___ EXTRACTED INFORMATION ___
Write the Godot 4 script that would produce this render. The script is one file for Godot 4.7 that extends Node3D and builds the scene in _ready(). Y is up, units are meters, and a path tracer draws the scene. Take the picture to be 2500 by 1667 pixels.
___
___ EXTRACTED INFORMATION ___
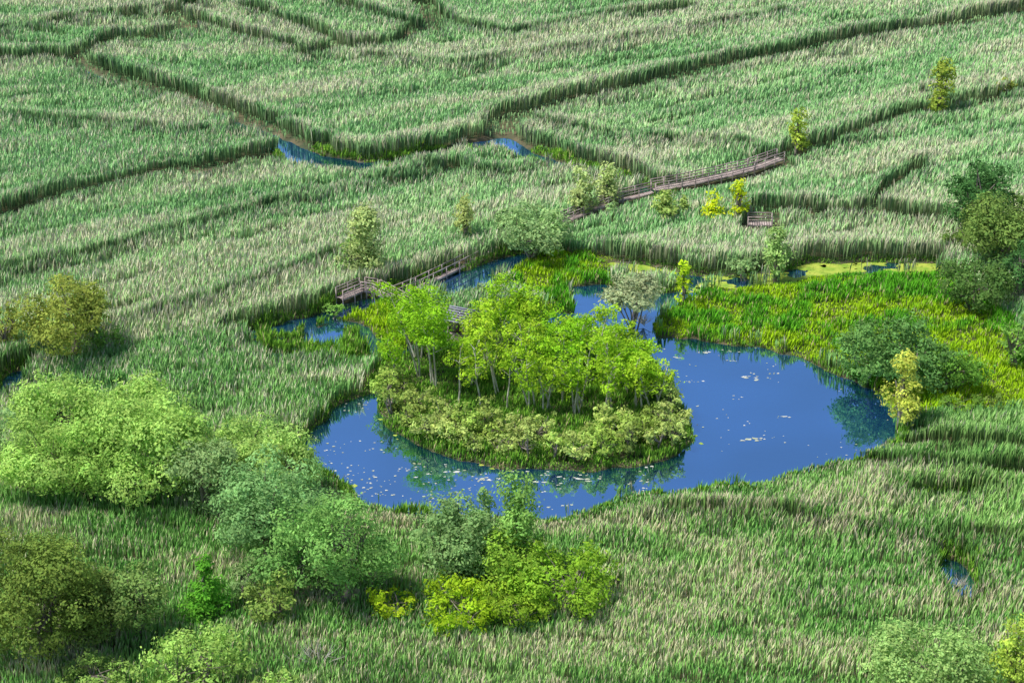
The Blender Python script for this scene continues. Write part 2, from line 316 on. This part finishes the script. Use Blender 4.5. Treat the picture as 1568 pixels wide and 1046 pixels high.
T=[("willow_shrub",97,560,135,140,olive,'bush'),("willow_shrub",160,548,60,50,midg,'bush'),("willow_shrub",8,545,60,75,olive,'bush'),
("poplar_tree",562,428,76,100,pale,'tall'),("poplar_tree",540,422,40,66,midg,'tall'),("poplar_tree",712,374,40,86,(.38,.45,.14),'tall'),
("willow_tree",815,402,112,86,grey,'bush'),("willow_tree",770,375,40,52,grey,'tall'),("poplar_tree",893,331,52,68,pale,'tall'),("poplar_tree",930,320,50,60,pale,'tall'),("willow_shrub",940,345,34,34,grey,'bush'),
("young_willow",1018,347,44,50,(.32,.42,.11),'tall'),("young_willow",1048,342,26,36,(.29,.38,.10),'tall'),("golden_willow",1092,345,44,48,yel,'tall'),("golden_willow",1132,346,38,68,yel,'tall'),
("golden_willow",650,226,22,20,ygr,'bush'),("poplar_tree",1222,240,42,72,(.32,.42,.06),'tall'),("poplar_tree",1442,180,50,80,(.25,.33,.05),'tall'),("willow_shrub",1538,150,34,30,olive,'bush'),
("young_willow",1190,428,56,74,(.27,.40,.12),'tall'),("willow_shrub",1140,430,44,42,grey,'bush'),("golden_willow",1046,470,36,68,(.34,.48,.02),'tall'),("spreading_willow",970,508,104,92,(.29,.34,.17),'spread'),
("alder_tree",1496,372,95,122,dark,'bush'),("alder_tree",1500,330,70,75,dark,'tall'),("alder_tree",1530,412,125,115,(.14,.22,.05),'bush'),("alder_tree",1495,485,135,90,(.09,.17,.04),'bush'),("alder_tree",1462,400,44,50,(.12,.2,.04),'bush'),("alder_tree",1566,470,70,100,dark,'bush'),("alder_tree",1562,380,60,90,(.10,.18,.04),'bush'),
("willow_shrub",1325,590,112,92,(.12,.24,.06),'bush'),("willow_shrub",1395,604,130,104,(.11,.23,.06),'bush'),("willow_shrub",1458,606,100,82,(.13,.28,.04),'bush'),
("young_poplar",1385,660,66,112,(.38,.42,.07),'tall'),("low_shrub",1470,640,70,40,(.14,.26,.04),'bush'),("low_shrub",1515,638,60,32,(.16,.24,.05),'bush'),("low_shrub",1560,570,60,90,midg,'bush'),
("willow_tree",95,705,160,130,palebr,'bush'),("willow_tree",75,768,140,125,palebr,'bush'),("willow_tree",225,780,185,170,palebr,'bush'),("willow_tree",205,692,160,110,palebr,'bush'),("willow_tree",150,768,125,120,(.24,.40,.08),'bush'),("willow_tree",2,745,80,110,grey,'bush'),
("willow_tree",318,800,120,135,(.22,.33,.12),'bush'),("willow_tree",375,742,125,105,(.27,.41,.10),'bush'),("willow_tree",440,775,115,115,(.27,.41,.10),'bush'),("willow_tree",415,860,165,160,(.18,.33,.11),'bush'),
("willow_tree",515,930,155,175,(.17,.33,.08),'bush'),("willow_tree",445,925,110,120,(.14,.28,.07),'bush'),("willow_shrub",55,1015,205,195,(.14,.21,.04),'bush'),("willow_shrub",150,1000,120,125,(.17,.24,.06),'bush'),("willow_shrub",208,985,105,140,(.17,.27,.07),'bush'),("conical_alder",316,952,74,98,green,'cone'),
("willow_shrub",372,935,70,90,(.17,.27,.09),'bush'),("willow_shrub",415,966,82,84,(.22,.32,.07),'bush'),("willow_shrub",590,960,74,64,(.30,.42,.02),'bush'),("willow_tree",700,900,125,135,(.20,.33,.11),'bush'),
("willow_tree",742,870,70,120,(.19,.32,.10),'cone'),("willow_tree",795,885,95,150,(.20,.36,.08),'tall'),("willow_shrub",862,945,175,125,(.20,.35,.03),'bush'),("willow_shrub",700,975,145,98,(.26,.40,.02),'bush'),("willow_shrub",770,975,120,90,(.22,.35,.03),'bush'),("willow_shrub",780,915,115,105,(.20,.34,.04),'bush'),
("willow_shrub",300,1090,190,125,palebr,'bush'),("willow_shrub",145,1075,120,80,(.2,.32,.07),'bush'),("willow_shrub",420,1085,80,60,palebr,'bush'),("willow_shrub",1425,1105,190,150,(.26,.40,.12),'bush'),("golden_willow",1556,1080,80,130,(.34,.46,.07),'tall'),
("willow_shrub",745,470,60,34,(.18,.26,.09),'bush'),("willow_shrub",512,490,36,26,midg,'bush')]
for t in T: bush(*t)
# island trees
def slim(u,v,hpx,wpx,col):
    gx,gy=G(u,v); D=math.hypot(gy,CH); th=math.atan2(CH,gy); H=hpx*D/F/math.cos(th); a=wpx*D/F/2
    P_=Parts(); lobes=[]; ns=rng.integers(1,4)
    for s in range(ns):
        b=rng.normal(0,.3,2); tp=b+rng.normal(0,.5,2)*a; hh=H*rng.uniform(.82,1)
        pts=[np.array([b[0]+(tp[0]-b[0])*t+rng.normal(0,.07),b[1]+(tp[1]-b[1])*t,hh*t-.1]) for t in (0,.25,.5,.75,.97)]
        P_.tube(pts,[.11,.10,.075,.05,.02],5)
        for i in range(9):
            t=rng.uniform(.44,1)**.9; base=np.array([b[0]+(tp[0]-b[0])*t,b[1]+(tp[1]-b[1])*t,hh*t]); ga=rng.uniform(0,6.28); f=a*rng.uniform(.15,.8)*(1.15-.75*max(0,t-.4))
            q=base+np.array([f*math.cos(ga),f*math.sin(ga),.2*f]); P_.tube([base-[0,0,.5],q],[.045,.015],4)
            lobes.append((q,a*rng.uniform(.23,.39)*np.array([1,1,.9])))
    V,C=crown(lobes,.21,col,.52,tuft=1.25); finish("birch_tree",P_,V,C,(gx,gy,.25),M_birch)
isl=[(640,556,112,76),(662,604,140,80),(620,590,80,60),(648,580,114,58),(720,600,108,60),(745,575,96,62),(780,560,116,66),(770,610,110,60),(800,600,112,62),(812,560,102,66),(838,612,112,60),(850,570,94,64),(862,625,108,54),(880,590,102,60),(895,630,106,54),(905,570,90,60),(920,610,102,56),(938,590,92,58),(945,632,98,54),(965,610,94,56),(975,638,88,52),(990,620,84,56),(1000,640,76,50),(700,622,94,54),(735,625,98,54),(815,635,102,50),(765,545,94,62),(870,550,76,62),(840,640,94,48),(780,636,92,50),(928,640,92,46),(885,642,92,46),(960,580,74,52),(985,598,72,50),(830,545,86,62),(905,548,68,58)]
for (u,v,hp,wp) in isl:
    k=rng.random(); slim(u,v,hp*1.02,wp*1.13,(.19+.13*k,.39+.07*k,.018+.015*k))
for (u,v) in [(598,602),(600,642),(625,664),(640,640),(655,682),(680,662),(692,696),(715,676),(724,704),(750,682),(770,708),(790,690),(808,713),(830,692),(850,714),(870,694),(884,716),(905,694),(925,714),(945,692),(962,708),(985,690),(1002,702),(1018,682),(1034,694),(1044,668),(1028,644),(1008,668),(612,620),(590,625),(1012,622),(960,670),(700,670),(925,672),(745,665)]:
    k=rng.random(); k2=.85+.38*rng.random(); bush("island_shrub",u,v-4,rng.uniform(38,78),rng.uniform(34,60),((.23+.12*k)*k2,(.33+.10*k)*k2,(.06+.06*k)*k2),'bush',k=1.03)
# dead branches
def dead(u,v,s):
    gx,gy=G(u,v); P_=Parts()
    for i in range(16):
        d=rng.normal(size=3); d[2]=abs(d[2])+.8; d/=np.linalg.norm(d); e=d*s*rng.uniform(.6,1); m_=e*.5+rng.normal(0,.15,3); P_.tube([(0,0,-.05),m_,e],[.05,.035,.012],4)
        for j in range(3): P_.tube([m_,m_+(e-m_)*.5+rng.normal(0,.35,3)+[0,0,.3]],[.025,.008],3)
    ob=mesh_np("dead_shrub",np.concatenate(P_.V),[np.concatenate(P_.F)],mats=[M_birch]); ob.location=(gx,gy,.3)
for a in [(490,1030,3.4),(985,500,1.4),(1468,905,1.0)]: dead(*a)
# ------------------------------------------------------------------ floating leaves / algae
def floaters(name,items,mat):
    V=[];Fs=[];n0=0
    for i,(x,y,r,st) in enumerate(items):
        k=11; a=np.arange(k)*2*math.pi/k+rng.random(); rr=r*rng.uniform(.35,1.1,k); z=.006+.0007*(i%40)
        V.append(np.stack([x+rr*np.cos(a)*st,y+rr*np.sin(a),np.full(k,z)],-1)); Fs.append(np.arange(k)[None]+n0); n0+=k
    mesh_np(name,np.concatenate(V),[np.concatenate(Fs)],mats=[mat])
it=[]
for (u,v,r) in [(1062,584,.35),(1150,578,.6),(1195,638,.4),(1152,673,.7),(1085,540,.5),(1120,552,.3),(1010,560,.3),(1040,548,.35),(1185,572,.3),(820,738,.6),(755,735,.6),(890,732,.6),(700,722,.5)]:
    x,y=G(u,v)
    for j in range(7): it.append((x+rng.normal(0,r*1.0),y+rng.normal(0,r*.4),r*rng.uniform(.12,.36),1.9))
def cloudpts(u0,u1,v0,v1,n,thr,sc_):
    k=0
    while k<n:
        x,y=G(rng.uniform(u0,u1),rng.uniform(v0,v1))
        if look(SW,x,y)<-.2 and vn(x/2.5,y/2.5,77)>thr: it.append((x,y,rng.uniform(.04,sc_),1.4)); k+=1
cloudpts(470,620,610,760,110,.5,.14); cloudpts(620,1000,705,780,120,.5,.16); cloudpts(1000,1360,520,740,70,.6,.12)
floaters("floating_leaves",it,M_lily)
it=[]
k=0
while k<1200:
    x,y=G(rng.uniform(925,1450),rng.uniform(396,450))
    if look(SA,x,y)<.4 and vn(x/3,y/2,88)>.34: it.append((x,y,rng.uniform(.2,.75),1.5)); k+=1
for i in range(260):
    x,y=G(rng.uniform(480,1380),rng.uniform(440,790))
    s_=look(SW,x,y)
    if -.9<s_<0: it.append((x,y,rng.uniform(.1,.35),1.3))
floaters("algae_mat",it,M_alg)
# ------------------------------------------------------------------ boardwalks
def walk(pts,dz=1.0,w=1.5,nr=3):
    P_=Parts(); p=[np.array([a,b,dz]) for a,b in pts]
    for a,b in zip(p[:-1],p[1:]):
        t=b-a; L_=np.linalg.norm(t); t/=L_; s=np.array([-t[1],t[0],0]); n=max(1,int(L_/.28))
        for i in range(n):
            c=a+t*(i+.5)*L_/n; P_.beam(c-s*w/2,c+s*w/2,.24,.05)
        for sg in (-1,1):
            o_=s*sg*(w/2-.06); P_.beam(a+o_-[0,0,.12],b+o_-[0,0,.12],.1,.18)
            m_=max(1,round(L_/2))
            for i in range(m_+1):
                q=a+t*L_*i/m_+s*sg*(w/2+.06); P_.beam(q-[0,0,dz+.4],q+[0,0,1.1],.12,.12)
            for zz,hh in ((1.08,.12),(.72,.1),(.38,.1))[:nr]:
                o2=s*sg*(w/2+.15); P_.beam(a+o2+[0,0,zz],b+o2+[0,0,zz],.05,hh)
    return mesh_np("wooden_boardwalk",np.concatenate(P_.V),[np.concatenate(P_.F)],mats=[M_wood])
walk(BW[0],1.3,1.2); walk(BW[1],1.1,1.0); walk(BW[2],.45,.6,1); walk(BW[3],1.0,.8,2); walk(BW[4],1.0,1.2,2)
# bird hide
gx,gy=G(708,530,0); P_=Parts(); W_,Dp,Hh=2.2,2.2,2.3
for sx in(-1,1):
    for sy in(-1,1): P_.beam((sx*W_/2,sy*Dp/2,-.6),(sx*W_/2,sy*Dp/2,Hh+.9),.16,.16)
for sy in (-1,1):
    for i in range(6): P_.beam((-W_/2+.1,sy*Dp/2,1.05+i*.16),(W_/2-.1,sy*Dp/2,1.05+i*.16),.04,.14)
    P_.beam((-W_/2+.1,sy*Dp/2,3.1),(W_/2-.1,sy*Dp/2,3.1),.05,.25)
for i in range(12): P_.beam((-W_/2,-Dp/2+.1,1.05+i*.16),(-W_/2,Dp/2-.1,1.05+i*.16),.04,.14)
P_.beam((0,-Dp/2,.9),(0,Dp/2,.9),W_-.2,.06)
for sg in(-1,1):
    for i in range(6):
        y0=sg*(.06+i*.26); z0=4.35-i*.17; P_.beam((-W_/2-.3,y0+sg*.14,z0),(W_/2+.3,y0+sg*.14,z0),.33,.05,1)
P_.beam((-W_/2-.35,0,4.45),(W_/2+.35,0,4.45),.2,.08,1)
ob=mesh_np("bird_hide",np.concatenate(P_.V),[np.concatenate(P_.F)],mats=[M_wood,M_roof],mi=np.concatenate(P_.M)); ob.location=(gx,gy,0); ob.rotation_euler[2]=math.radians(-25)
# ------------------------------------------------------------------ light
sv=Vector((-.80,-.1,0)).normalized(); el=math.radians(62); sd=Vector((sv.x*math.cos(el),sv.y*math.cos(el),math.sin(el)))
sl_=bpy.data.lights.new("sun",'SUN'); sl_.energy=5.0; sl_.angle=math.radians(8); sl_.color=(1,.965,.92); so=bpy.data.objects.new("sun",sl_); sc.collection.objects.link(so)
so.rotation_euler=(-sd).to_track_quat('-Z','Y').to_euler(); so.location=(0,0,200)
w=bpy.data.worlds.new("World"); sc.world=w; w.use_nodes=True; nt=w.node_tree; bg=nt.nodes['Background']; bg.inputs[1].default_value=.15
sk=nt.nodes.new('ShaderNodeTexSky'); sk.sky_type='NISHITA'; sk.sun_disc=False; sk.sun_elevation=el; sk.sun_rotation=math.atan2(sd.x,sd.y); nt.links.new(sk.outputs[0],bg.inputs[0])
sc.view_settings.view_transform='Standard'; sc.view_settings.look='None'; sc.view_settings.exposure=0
___
**GIVEN INSTRUCTION:** Each line containing the word "picture" counts once; say how many such lines there are, giving only the number.

**ANSWER TO THIS PROBLEM:** 2